Income, wealth, and taxes – oh my!

My “directional” chart showing the impact of income taxes on ability to save

One of my pet peeves is when I’m reading a reputable source and a reporter uses the terms “high income” and “wealthy” incorrectly or inter-changeably. Obviously, income is how much money comes to a person within a given time period, and wealth is how much in assets a person has accumulated over time. This miscommunication creates confusion, misperceptions, and sometimes, poor policy.

I see this mistake all the time. For example, a few weeks ago I read an article in a financial publication where the reporter wrote that the wealthy pay most of the Federal income taxes in the United States, and then went on to discuss high-income earners. Clearly, the US Federal tax code is based on taxing income and those with high incomes (typically “earned” income) pay the most in taxes every year. The wealthy can and do a lot to change the way in which they generate income from assets, and try to do so in a tax-efficient way. Since a majority of the wealthy people in our country are near- or current-old age retirees, I generally don’t have a problem with the way the tax code works.

This week I read an article which noted a study where over a 40-year period, 70% of the population made it into the top 20% of earners for at least one year, but that only 21% of the population remained in the top 20% of earners over a ten-year period (https://www.wsj.com/articles/earnings-in-the-u-s-a-game-of-chutes-and-ladders-11560511801 – behind a paywall, unfortunately). This shows that being a high earner in the US is within the reach of many people, but building any amount of wealth requires disciplined saving over time because counting on repeated huge paydays is unlikely.

I have seen many cases over the years of people who have a couple of high-earning years, but then return to more average earnings. An example in the high-tech industry is salespeople. A salesperson may have a great year and earn over $1,000,000 in compensation and commissions. This results in a massive tax bill as a high-income earner in that year (and usually an increase in lifestyle spending). But the company employing the salesperson inevitably changes the salesperson’s favorable territory or commission rules, and the success doesn’t repeat for long. But the lifestyle spending increase does repeat, the tax bill helped deplete the income from the one lucky year, and not much wealth was created.

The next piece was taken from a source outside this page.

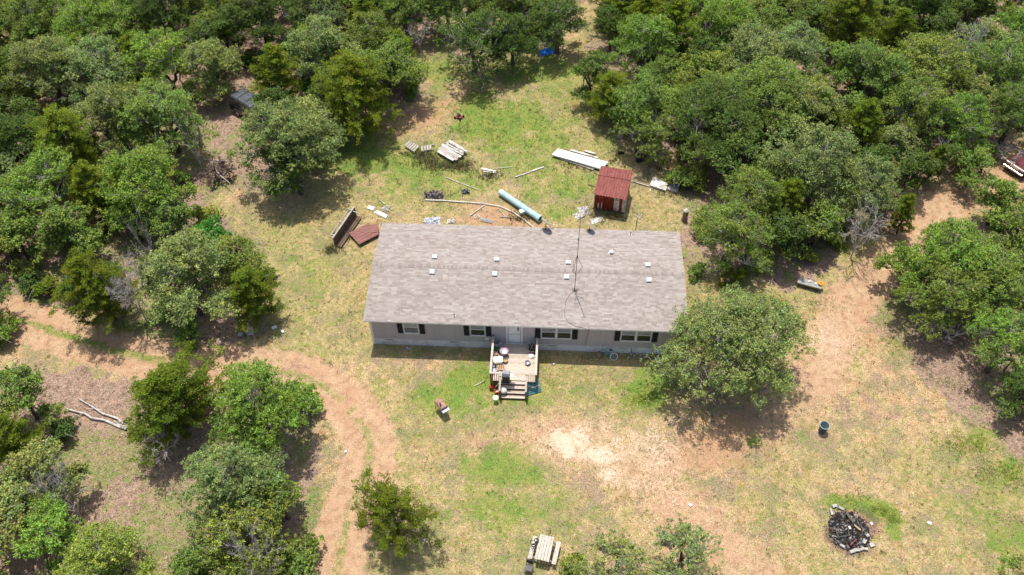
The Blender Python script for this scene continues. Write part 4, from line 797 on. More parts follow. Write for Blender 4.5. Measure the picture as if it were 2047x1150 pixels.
# lawn mower
q = P(918, 236, 0); t = thing('lawn_mower', 'small red push mower beside the bare dirt patch at the back', 'lawn mower', q, -.5)
m = MB(); m.box((0, 0, .2), (.56, .42, .10), taper=.85); m.build('deck', mat('faded_red', (.34, .07, .05), (.22, .05, .04), 5), t, bevel=.03); m = MB(); m.lathe([(.15, .25), (.15, .36), (.1, .42), (.01, .43)], 12); m.build('engine', black, t)
for sx in (-1, 1):
    for sy in (-1, 1): m = MB(); m.lathe([(.11, -.03), (.11, .03)], 12, (.26*sx, .27*sy, .11), Matrix.Rotation(math.pi/2, 3, 'X')); m.build('wheel', tyre, t)
m = MB(); m.tube([(-.3, -.18, .22), (-1.0, -.2, .75), (-1.08, -.2, .9), (-1.08, .2, .9), (-1.0, .2, .75), (-.3, .18, .22)], .014); m.build('handle', darkmetal, t)
# dark wooden rack lying on its side and faded red sheet metal left of the roof
a, b = P(669, 493, .1), P(712, 430, .1); t = thing('wooden_rack', 'long dark wooden trough tipped on its side left of the house', 'rack', a); dv = b-a; L = dv.length; u = dv.normalized(); s = Vector((u.y, -u.x, 0))
Mr = Matrix((u, -s, Vector((0, 0, 1)))).transposed()
def rb(m, c, d): m.box(Mr @ Vector(c), d, Mr)
m = MB(); rb(m, (L/2, 0, .9), (L, .09, .09)); m.build('top_rail', weather, t); m = MB(); rb(m, (L/2, .35, .78), (L*.92, .05, .07)); m.build('rear_rail', weather, t)
for k in range(5): m = MB(); rb(m, (L/2, -.02, .1+k*.165), (L, .03, .15)); m.build('side_board', darkwood, t)
for k in range(5): m = MB(); rb(m, (L*(k+.5)/5, -.05, .45), (.06, .05, .85)); m.build('upright', darkwood, t)
for k in (0, 2, 4): m = MB(); rb(m, (L*(k+.5)/5, .18, .86), (.07, .45, .05)); m.build('cross_piece', weather, t)
for k in range(3): m = MB(); rb(m, (L/2, -.13-.16*k, .05), (L*.96, .14, .03)); m.build('floor_board', darkwood, t)
stick('pale lath lying across the top end of the tipped trough', 'board', [(694, 418), (720, 428)], .06, .05, weather, z=.9)
t = thing('red_sheet_metal', 'faded red ribbed sheet metal lying between the trough and the house', 'sheet metal', (0, 0, 0)); q = [P(a, b, .3) for a, b in ((697, 466), (718, 489), (742, 470), (741, 447), (733, 446))]
o0, ex, ey = q[0], P(718, 489, .3)-q[0], P(738, 445, .3)-q[0]; c = o0+ex*.5+ey*.5; t.location = (c.x, c.y, 0)
for k in range(5):
    m = MB(); a = k/5; b = (k+1)/5
    for s0, s1, h in ((0, .55, 0), (.55, .68, .02), (.68, .87, .02), (.87, 1, 0)):
        p = [o0+ex*(a+(b-a)*s0)+Vector((0, 0, h if s0 != .55 else 0)), o0+ex*(a+(b-a)*s1)+Vector((0, 0, h)), o0+ex*(a+(b-a)*s1)+ey*random.uniform(.98, 1.0)+Vector((0, 0, h)), o0+ex*(a+(b-a)*s0)+ey+Vector((0, 0, h if s0 != .55 else 0))]
        m.add([v-t.location for v in p], [(0, 1, 2, 3)])
    oo = m.build('sheet', pinkrust, t); s_ = oo.modifiers.new('s', 'SOLIDIFY'); s_.thickness = .01
for s in (.1, .5, .9): m = MB(); m.bar(o0+ey*s+Vector((0, 0, -.14))-t.location, o0+ex+ey*s+Vector((0, 0, -.14))-t.location, .07, .25); m.build('bearer', darkwood, t)
slab('rusty_box', 'rusty brown box at the end of the faded red sheet metal', 'box', [(741, 466), (757, 463), (755, 447), (742, 449)], .35, .33, pinkrust)
# tyres, dark engine, lid, drum right of the shed
q = P(1278, 306, 0); t = thing('spare_wheel', 'black tyre with white rim under the oak edge right of the shed', 'wheel', q, 0, rot=(.15, .1, 0))
m = MB(); m.lathe([(.2, .02), (.34, .0), (.37, .06), (.37, .18), (.34, .24), (.21, .22)], 22, cap0=False, cap1=False); m.build('tyre', tyre, t, smooth=True)
m = MB(); m.lathe([(.01, .12), (.07, .14), (.1, .11), (.17, .13), (.21, .22), (.21, .03)], 20, cap1=False); m.build('rim', white, t, smooth=True); m = MB(); m.lathe([(.05, .14), (.05, .17)], 8); m.build('hub', black, t)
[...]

Another example is many of the residents of the town in which I live. It has one of the highest median incomes in my state, but is much further down the list in median family wealth. As described in the book The Millionaire Next Door, many of my neighbors look wealthy with fancy new cars, vacations, and big houses, but use much of their income to pay bills while accumulating little wealth.

What are the biggest limits to wealth creation?  Lifestyle expenses and income taxes, and there is an interesting link between the two.  When someone earns more money, she typically believes that she deserves an improved lifestyle – new car, nice vacations, bigger house, maybe a second house, etc. And once someone has lived that way, she wants to continue living that way, so there is a creep upward in on-going expenses to support lifestyle.  Then at retirement, those people also want to continue that standard of living, so having higher lifestyle expenses pre-retirement means that more dollars have to be saved out of today’s income for future expenses associated with maintaining lifestyle. But, that conflicts with spending more today, while also having to pay more in taxes.

Thus, I tell my high-income friends that since about 35-40% of income goes to all forms of taxes (income, property, excise, sales, etc.), the remainder should be split between lifestyle spending and savings (about 30% each). This limits today’s spending and saves adequately for the future. The reaction is usually priceless – why should they spend less on lifestyle than what they pay in taxes? – but our system is designed so that the high-income people pay the bills for our country. Conversely, the “good” news for the people who earn less is that with less lifestyle expense pre-retirement, Social Security covers a larger percentage of retirement income needs later, enabling a higher percentage of today’s income to be spent on lifestyle, with less needed for taxes and savings.